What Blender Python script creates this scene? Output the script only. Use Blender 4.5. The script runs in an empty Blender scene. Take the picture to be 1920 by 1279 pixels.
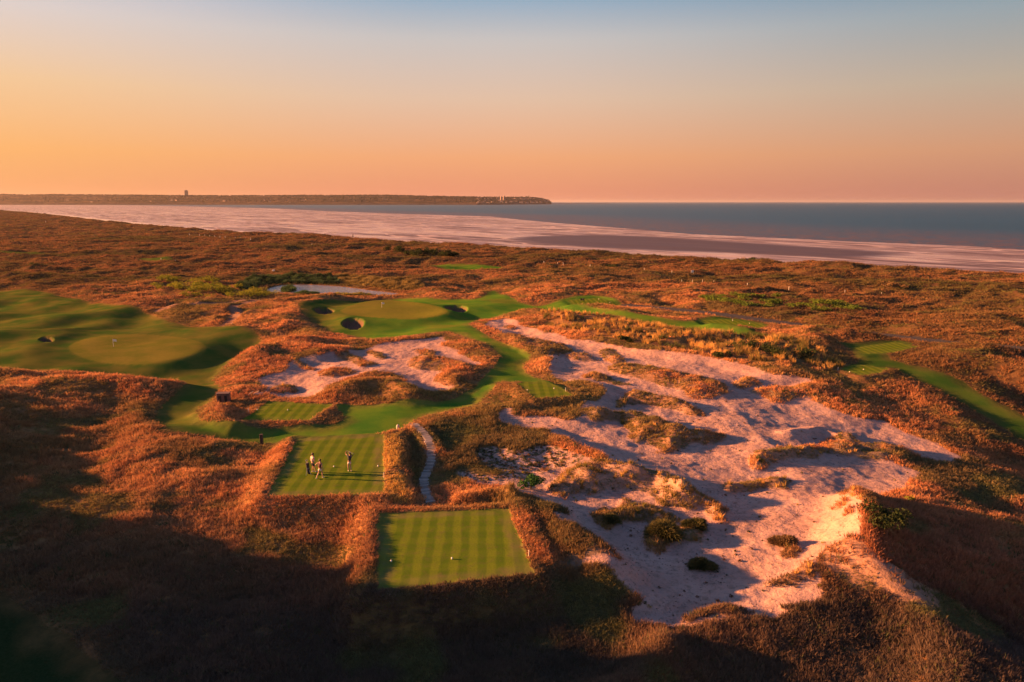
...
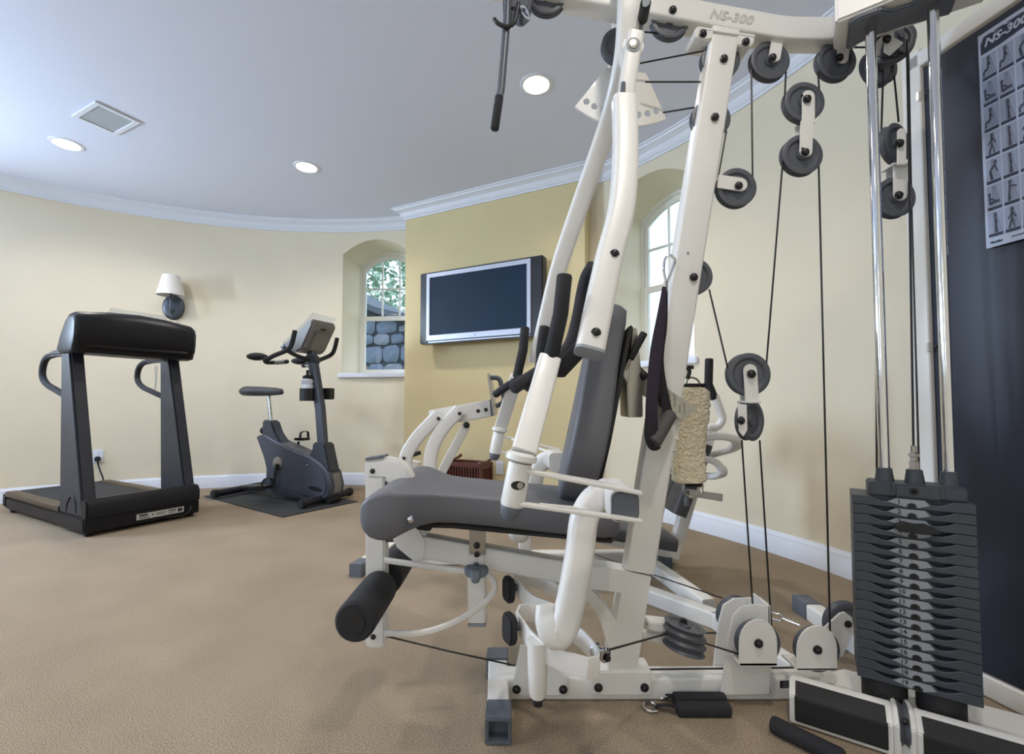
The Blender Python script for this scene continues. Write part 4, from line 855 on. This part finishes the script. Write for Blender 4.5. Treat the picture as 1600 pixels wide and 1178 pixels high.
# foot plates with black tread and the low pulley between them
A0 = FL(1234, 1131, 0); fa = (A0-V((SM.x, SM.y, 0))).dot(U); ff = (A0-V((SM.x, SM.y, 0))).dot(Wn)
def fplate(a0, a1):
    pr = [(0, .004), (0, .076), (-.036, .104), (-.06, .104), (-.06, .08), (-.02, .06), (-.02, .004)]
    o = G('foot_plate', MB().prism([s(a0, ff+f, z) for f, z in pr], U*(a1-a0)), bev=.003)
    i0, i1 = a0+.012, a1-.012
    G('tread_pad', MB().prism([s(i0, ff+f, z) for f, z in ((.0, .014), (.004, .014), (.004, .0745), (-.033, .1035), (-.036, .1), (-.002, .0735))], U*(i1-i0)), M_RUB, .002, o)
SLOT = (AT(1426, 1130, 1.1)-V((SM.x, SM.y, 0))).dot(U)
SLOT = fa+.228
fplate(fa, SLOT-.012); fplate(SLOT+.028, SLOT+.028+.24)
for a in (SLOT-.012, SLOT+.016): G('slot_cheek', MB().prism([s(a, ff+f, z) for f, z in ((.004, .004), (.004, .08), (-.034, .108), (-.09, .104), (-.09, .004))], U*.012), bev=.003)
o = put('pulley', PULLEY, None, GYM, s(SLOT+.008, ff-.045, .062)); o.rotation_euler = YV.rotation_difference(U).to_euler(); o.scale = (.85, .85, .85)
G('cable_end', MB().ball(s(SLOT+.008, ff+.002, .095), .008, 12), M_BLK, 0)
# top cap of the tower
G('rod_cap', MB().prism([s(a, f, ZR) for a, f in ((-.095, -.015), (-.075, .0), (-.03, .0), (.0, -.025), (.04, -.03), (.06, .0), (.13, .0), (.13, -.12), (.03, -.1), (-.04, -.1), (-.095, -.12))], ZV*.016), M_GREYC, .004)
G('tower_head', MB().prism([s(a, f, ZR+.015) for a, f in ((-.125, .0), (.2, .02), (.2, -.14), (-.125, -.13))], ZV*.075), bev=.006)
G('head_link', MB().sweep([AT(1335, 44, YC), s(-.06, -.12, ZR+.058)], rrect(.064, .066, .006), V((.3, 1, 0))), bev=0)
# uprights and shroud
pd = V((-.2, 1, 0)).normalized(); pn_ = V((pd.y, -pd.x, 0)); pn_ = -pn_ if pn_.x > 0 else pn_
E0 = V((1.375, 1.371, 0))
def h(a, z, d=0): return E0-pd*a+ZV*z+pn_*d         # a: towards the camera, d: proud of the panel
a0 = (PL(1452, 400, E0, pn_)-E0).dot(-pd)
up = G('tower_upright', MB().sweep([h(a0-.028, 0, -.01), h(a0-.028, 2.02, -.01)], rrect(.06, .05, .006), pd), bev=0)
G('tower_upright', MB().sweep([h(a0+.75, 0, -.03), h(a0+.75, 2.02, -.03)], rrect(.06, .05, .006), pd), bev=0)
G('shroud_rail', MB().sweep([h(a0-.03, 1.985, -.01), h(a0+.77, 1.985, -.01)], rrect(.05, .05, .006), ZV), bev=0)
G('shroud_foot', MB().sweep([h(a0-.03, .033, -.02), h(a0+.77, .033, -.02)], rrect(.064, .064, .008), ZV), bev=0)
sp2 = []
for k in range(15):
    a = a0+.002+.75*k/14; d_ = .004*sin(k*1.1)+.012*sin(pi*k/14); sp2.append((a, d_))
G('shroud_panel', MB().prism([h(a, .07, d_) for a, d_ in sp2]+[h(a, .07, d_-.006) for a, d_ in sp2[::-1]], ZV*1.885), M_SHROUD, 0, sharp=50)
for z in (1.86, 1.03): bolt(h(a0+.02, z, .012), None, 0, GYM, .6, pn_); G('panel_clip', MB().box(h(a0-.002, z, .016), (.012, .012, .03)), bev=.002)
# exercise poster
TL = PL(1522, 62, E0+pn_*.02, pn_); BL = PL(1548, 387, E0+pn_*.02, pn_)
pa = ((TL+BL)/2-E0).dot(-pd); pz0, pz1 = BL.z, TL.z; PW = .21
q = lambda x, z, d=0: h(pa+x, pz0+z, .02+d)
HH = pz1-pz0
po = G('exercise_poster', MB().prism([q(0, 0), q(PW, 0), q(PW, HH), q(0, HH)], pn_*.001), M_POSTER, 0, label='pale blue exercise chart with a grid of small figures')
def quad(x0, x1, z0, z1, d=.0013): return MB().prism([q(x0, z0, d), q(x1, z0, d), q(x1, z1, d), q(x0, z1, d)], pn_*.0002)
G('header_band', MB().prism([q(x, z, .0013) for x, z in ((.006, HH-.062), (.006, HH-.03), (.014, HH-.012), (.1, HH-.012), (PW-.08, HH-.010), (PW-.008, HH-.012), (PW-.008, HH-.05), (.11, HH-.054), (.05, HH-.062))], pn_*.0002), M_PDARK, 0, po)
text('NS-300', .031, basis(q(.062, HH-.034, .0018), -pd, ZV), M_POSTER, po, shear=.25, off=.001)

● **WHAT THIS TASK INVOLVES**
Lines containing the word "script" must all be returned from the material above.

● **RESPONSE TO THE EXERCISE**
What Blender Python script creates this scene? Output the script only. Use Blender 4.5. The script runs in an empty Blender scene. Take the picture to be 1920 by 1279 pixels.
The Blender Python script for this scene continues. Write part 4, from line 855 on. This part finishes the script. Write for Blender 4.5. Treat the picture as 1600 pixels wide and 1178 pixels high.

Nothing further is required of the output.